--- Start of Raw data ---

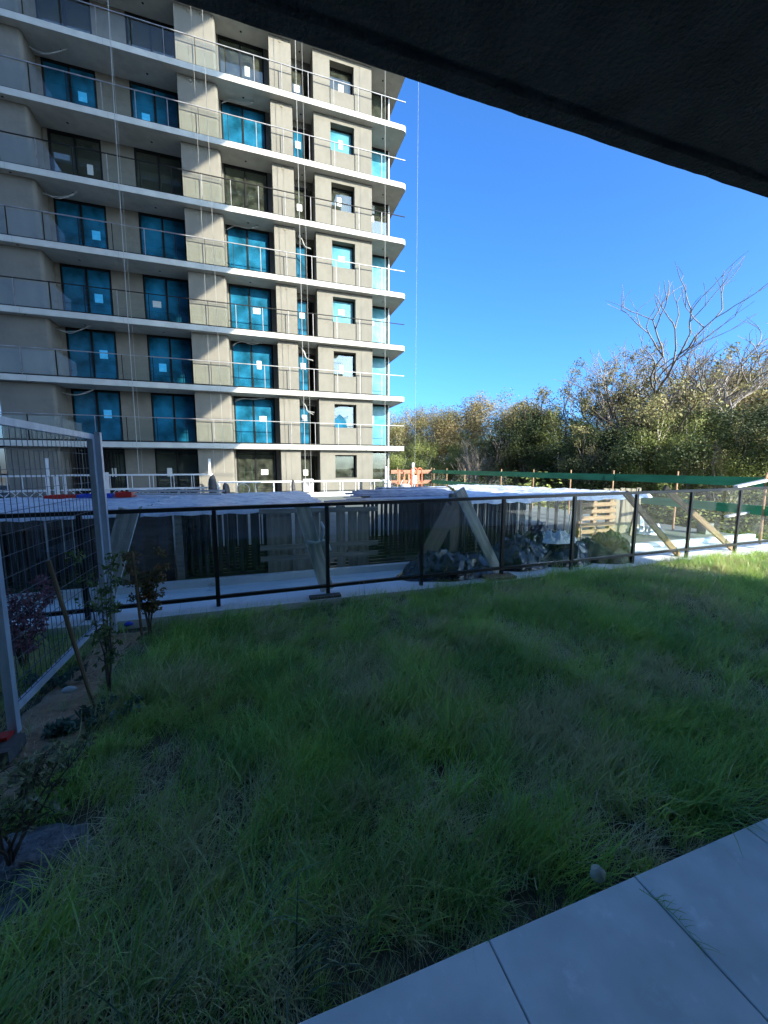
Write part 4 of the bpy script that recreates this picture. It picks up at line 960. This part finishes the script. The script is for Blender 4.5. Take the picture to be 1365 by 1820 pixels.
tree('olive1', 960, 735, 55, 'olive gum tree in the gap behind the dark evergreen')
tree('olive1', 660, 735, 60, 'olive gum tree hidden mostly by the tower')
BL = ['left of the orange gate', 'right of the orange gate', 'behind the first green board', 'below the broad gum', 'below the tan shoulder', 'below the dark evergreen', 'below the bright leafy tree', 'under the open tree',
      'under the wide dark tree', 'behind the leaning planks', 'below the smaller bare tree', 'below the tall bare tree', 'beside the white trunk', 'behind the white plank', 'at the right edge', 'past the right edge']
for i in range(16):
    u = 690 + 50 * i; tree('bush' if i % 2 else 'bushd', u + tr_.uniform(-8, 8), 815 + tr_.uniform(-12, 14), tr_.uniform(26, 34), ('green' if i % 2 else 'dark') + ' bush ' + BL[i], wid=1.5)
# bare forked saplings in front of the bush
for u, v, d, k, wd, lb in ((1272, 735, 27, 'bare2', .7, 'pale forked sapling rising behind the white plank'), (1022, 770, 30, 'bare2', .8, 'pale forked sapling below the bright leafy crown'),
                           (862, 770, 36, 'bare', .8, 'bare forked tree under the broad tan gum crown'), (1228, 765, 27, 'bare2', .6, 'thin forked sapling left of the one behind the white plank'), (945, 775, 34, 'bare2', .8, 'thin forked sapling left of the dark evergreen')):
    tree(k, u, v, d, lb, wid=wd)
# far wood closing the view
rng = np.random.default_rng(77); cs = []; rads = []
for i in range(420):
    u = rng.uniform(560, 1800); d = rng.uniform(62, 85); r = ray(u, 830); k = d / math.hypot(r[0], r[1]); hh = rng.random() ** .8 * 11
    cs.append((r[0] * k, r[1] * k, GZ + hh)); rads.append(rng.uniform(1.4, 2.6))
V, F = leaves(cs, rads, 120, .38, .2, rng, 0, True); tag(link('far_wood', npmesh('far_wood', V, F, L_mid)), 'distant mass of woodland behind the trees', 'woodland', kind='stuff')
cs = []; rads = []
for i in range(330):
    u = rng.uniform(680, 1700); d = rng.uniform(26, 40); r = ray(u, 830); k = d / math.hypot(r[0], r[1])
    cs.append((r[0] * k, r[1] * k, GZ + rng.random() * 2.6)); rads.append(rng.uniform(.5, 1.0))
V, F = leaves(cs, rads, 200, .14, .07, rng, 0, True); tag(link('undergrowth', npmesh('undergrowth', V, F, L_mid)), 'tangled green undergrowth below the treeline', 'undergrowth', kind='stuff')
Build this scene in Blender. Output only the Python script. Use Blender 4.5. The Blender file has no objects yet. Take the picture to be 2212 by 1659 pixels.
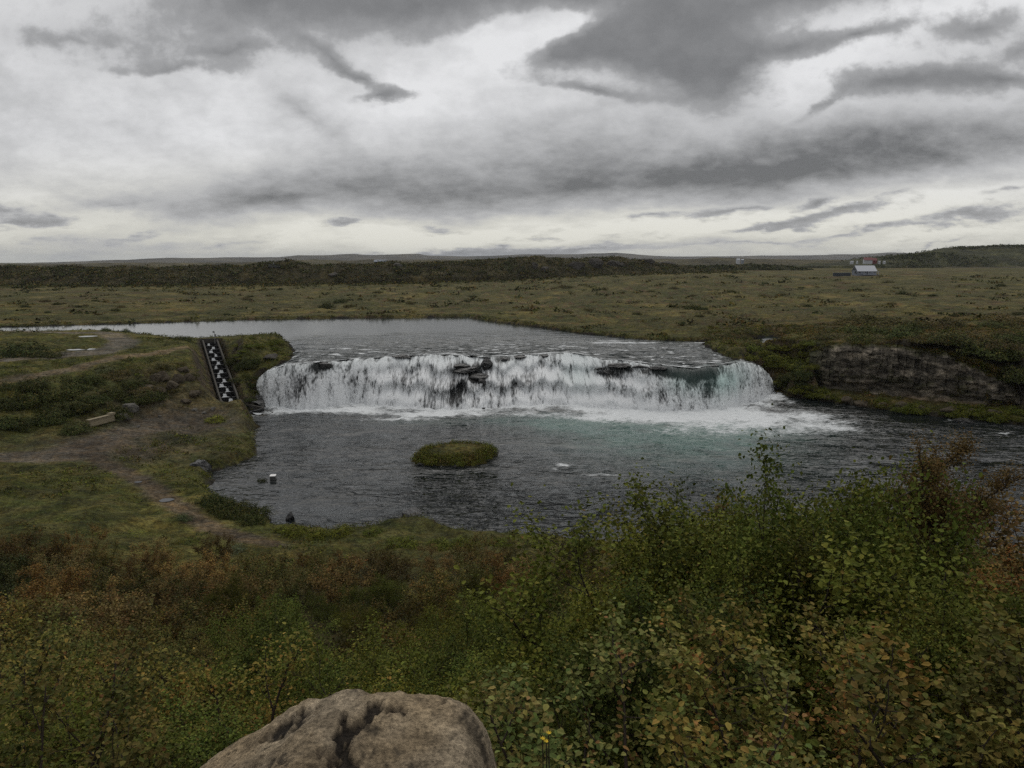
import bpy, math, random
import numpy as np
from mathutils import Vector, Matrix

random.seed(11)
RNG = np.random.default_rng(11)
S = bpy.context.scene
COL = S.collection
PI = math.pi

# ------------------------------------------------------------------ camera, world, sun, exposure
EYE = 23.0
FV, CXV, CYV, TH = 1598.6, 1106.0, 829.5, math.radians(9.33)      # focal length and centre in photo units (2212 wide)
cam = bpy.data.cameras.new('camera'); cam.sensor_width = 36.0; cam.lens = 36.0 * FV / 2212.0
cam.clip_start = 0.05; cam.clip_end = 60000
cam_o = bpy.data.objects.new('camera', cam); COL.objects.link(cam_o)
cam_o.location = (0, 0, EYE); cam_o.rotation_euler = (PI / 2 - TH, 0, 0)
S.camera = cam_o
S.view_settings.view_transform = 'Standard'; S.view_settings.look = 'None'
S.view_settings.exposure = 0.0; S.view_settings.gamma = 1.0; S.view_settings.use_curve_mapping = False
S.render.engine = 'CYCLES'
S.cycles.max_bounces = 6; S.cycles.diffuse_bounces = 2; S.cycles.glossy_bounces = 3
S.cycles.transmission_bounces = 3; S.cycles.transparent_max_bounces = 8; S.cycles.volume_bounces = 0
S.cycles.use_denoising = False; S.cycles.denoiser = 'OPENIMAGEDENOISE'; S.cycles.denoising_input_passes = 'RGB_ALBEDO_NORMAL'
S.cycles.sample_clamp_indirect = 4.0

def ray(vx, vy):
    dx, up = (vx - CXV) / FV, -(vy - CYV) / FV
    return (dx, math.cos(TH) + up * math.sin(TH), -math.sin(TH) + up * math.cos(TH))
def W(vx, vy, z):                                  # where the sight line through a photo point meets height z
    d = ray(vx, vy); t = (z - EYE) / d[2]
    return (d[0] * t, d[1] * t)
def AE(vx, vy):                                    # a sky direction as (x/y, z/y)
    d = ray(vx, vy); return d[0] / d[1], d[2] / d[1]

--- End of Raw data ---

> Task: Set out every line from the material that contains the string "Blender".

> Result below:
Write part 4 of the bpy script that recreates this picture. It picks up at line 960. This part finishes the script. The script is for Blender 4.5. Take the picture to be 1365 by 1820 pixels.
Build this scene in Blender. Output only the Python script. Use Blender 4.5. The Blender file has no objects yet. Take the picture to be 2212 by 1659 pixels.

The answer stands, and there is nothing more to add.